Blizzard is reevaluating every penalty in Overwatch’s reporting system

By Sherif Saed, Wednesday, 30 August 2017 12:40 GMT

Overwatch game director Jeff Kaplan admitted that Blizzard hasn’t been doing a great job of communicating what its plans are for the future of the game’s reporting system.

After receiving an overhaul recently, the system launched on PS4 and Xbox One this week.

However, some players are still not happy with how it is today. In a popular thread on Blizzard’s forums, one player pointed out exactly what needs work. Their argument revolved around players not fearing punishments enough, because they’re not as severe as they could be.

In response, Kaplan revealed that the studio is currently reevaluating all penalties, while also changing all silences to suspensions and increasing the duration of each suspension.

“In the short term, we’ve been testing an email notification system to let you know when someone you’ve reported has been actioned,” Kaplan said, a feature many have been asking for since launch.

“In the medium term, we’re looking to completely ban repeated Competitive offenders meaning if you’ve been banned for more than X seasons, we will ban you from ever playing competitive again.”


Kaplan also promised to be more aggressive when punishing players who throw and boost games in Season 6 of Competitive Play. “Also in the medium term, we have a new series of punishments we’re going to try that escalates much more quickly,” he said.

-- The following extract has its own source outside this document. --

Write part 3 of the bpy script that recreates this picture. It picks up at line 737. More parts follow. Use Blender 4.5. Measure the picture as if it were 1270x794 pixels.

“Basically, extreme offenders will ‘strike out’ of the game much quicker. As part of these increasing punishments, we’re looking to make it so that offenders get blocked from Competitive Play much sooner – more details on this as we get closer.”

In the long term, Blizzard wants to implement systems that will “encourage positive behaviour and reward good players.” Kaplan pointed out that it’s saddening to have to spend so much time and energy policing players instead of working on the game.

“We will do this as it is our responsibility but we’d like to spend more time rewarding good players rather than having to focus on poor sportsmanship and unacceptable bad behaviour so much.”